Being maternally under-employed, I could not justify, let alone afford, to pay someone else to do my dirty work. And so a typical day consisted of nursing the baby, changing his diaper and doing housework – on a never-ending loop. Mixing things up meant visiting a new grocery store, or experimenting with new ways to remove baby poop stains (spoiler: nothing works). I’d tidy and clean as I went, throw in a couple loads of laundry and maybe – maybe! –squeeze in a gym class or coffee with a friend (baby in tow).

What I’m getting at is that maternity leave kind of sucked. And this realization was a bit of a slap in my feminist face. Try as I may to eschew forced gender roles, I couldn’t see a way out of this one. The reality is that I was the parent who could comfort my infants best, usually with a breast, which meant that the responsibility fell mostly on me.

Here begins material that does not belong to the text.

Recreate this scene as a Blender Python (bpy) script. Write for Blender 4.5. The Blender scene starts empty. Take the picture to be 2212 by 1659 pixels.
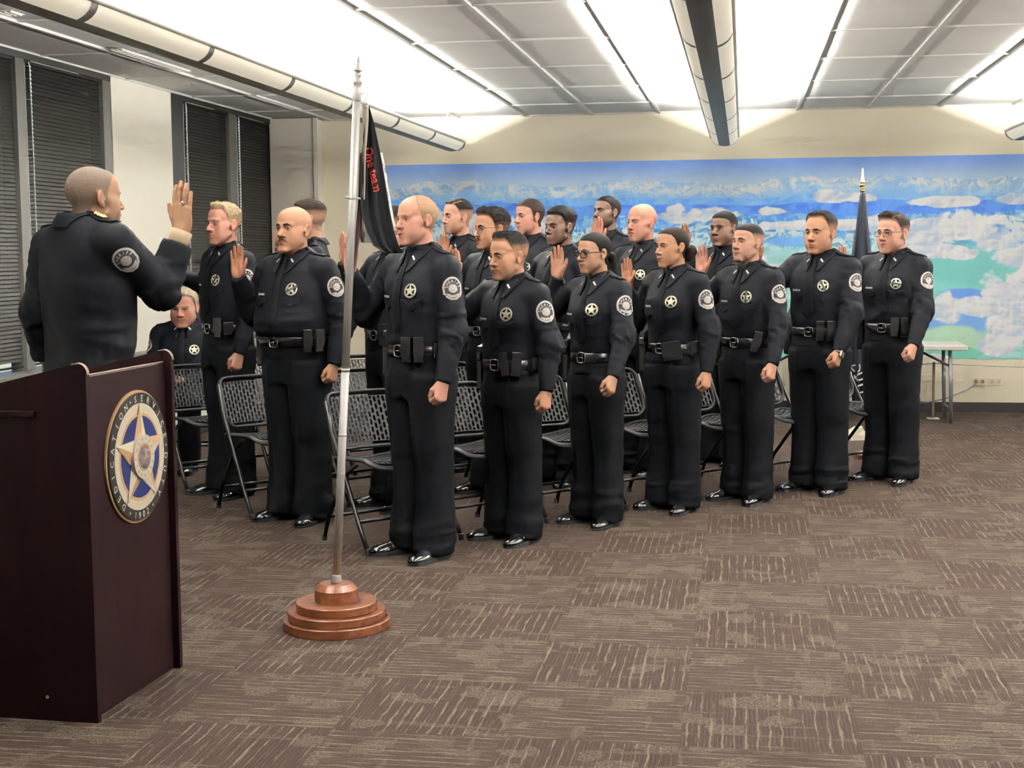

I’m fortunate to have a supportive husband who is a partner in the true sense of the word – thrilled to do his part and then some, happy to have me at home or at work as I wish – but my maternity leave saw us falling into stereotypical gender roles. Someone had to watch the baby and assume responsibility for tasks essential and mundane. Sure, infants nap a lot, but while mine did, there were clothing bins to sort and carrots to steam (and mash and freeze). There was laundry to be done and toilets to clean. And, well, there was no one else home to do it.

A large part of my identity is based on my career. I was happy to put it on hold to do mom work, but didn’t realize i was assuming an entirely new, and equally demanding job: CEO of housework. Mat leave was supposed to be a break, not a job swap. Hard work and less pay. Who negotiated this deal?

Despite my venting, I do think that maternity leave is necessary and I feel lucky to have had the time off of work to bond with my newborns. I was able to recover from my c-sections, for starters, and I was also able to breastfeed my babies, which was important to me. Maternity leave, as I see it, is all about getting baby off to the right start in life. For this alone, I was happy to take time away from my career.

I just never realized it would involve so much housework.